If, on the other hand, you are someone who likes to run role-playing games but is often frustrated when your players are ignorant of setting details or real-world accurate facts, there are two things I would suggest:
1. Become an instructor. If your real passion lies in the accuracy of your game to the real world, then use the game as a medium to teach others about what you find interesting. Games were originally invented as teaching tools, not story-telling devices. If you tell people up front that you want to run a game that accuratley portrays, for example, 17th century France, then those who would be interested in learning about 17th century France are more likely to sign up to play.
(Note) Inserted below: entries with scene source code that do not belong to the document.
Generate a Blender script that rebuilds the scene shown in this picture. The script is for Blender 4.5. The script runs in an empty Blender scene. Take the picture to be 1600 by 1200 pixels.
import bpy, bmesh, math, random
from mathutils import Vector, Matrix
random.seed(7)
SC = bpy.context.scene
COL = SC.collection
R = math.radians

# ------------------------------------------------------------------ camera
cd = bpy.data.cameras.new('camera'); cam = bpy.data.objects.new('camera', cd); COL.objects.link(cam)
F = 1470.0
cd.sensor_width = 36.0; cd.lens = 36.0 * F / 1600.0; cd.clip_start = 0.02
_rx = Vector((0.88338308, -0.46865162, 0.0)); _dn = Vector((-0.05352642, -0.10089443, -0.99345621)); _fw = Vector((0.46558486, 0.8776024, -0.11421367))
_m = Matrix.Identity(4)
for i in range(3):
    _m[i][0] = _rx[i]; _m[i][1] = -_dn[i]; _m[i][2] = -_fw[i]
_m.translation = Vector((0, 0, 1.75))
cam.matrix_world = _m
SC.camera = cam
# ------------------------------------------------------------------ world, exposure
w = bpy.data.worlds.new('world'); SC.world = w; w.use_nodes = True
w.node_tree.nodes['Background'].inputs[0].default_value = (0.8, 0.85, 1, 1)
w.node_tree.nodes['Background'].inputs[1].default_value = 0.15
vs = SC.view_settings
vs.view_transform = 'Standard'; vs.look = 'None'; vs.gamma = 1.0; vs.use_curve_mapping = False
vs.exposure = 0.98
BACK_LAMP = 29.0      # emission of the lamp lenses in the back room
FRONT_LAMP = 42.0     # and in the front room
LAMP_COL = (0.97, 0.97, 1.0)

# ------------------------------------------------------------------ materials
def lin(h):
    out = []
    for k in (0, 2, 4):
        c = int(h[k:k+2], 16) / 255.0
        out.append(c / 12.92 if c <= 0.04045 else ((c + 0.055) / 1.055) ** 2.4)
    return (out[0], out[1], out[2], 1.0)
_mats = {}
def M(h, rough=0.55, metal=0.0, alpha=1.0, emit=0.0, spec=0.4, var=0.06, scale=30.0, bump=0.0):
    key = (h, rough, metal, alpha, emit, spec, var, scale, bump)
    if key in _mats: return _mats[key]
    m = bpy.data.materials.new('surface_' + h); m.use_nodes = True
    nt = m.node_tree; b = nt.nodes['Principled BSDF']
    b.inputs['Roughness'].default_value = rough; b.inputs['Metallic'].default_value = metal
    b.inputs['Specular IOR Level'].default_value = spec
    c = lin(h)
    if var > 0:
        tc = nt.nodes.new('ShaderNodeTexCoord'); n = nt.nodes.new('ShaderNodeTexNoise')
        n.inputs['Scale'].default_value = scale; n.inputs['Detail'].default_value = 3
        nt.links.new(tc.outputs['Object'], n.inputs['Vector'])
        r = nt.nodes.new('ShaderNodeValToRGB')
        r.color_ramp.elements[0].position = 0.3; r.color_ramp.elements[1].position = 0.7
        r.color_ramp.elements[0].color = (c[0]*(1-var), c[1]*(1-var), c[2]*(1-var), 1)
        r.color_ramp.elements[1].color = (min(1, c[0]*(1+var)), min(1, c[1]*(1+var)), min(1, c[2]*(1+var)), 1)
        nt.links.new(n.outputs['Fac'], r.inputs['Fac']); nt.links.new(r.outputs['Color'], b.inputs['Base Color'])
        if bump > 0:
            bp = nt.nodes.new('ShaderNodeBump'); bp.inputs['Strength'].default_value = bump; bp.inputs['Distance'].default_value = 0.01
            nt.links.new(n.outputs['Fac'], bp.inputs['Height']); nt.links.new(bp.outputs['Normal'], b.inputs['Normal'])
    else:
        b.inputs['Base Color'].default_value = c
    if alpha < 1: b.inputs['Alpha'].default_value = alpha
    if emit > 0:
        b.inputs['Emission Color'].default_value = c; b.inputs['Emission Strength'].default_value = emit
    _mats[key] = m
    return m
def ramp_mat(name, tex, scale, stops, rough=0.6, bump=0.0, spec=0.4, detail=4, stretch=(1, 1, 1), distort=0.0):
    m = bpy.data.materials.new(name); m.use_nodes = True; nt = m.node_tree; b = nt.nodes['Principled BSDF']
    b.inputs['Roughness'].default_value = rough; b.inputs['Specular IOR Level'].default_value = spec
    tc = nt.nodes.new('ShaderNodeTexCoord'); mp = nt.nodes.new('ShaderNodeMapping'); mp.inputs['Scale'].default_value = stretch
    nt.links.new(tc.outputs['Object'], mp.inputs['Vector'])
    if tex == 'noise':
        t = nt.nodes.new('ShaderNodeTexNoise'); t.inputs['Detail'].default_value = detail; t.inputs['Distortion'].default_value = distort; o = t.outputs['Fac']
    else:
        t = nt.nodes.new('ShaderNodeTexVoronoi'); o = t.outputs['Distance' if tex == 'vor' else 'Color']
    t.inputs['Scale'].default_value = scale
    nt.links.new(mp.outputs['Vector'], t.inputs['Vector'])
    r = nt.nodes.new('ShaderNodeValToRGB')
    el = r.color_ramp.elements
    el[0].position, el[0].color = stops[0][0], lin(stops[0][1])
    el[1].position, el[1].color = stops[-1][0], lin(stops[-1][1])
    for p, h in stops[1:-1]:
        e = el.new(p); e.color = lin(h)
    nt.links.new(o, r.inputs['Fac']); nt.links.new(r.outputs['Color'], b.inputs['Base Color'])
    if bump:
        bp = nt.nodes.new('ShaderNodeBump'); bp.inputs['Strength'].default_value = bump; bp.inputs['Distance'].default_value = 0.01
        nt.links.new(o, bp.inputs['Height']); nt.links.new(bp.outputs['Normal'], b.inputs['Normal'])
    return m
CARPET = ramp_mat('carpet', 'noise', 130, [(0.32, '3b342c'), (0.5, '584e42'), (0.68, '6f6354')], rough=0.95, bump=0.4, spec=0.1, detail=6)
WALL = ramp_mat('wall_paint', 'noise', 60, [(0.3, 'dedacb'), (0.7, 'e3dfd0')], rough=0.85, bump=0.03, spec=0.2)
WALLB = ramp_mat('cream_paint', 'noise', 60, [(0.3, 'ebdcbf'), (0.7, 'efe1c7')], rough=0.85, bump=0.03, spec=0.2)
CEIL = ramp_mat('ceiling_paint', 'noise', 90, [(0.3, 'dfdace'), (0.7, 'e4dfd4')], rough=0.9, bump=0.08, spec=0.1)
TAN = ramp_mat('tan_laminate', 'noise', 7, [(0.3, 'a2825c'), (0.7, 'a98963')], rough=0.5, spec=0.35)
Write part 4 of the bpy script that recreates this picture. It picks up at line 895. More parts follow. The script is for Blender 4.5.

2. The same suggestion as given above. Change games to find one where you are as equally ignorant of real-world details as your players. That way, everyone is operating out of the same refrence points, with all their inaccurate flaws and well-known fictional tropes. Yes, the setting may make you yawn or roll your eyes, but think of it as an opportunity to focus on telling a compelling story out of what the game gives you to work with. After all, that's what RPGs are all about: telling stories.